「守備的MF」とは名ばかり。W杯を席巻するピッチ上の監督たち (3ページ目)

  • 杉山茂樹●文 text by Sugiyama Shigeki
  • photo by Getty Images

 むしろ攻撃的MFの方が相応しいのではないかと思わせる2人を、4-2-3-1の2に並べるクロアチアのやり方に、サッカーの今後の姿が垣間見える。守備的MFにあえて守り屋を置かない。潰し屋、壊し屋ではない技術系の選手で臨む。技術で主導権を握ろうとするサッカーは、いま世界に浸透しようとしている。

 W杯開幕戦でホスト国、ブラジルに対して、どんなプレイを見せるか。相当苦しめるのではないかと僕は思っている。

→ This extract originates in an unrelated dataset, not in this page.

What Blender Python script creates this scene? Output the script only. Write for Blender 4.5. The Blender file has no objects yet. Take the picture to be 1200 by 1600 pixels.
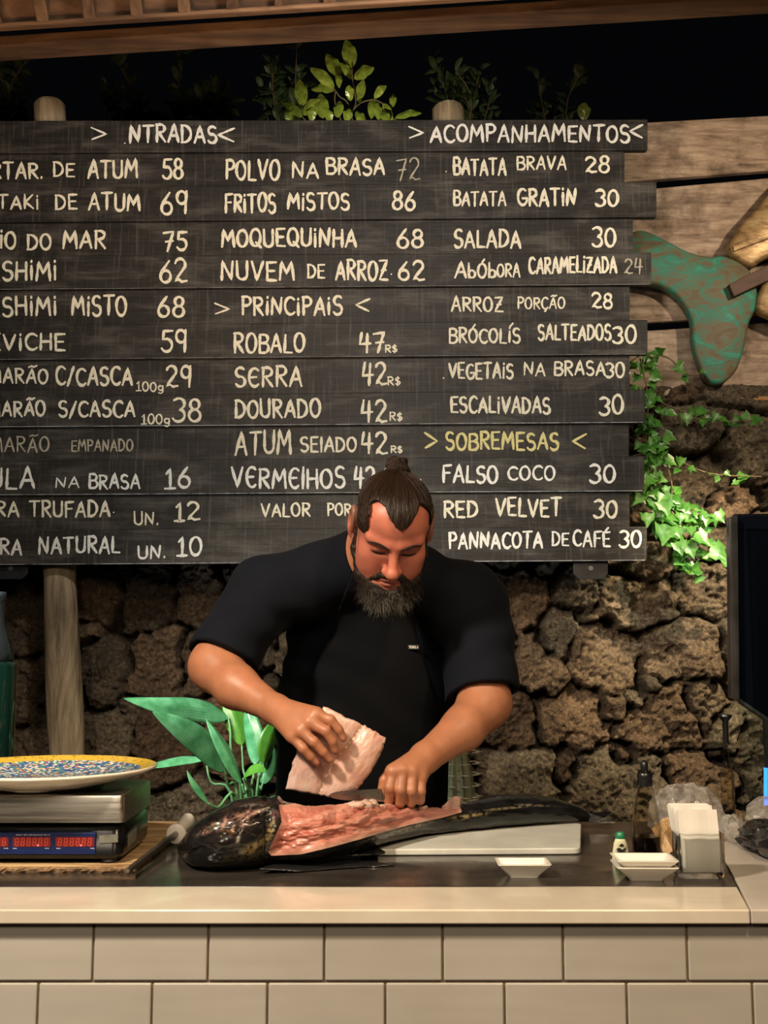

 それは日本に不足している考え方、文化と言うべきである。

 ボランチ。ブラジル人が持ち込んだこの言葉は、センターハーフ、セントラルMF的な解釈を、日本から失わせる結果になった。ボランチと攻撃的MF。気がつけば、MFは攻める人と守る人に2分されていた。4分割表記が浸透する遙か前からだ。それが10番、司令塔を変に持ち上げる結果になっていた。

 中間がなかった。50対50のスタンスでプレイする選手が育たなかった。

 50対50。ジェラード(イングランド代表/リバプール)、ランパード(イングランド代表/チェルシー)は、その代表的な選手になる。イングランドには中盤フラット型4-4-2の伝統がある。したがって、センターハーフは元々存在した。イングランド代表の布陣が4-2-3-1に変化しても、その概念には変化がない。4-2-3-1の2を務める両選手に、ボランチという言葉は似合わないのだ。

 4-2-3-1は4-4-2と4-3-3を足して2で割った中間型の布陣だ。4-4-2に近いものもあれば、4-3-3に近いものもある。日本の4-2-3-1は例外に属する。ベースにあるのはブラジル伝統の4-2-2-2。その変化形。4-2-3-1の2に、センターハーフ的な選手が見つかりにくい原因だ。

 まさに中盤らしい、中間的な選手はきわめて不足した状態にある。世界と比較すれば一目瞭然。日本にいそうもないタイプの中盤選手が、外国には数多くいる。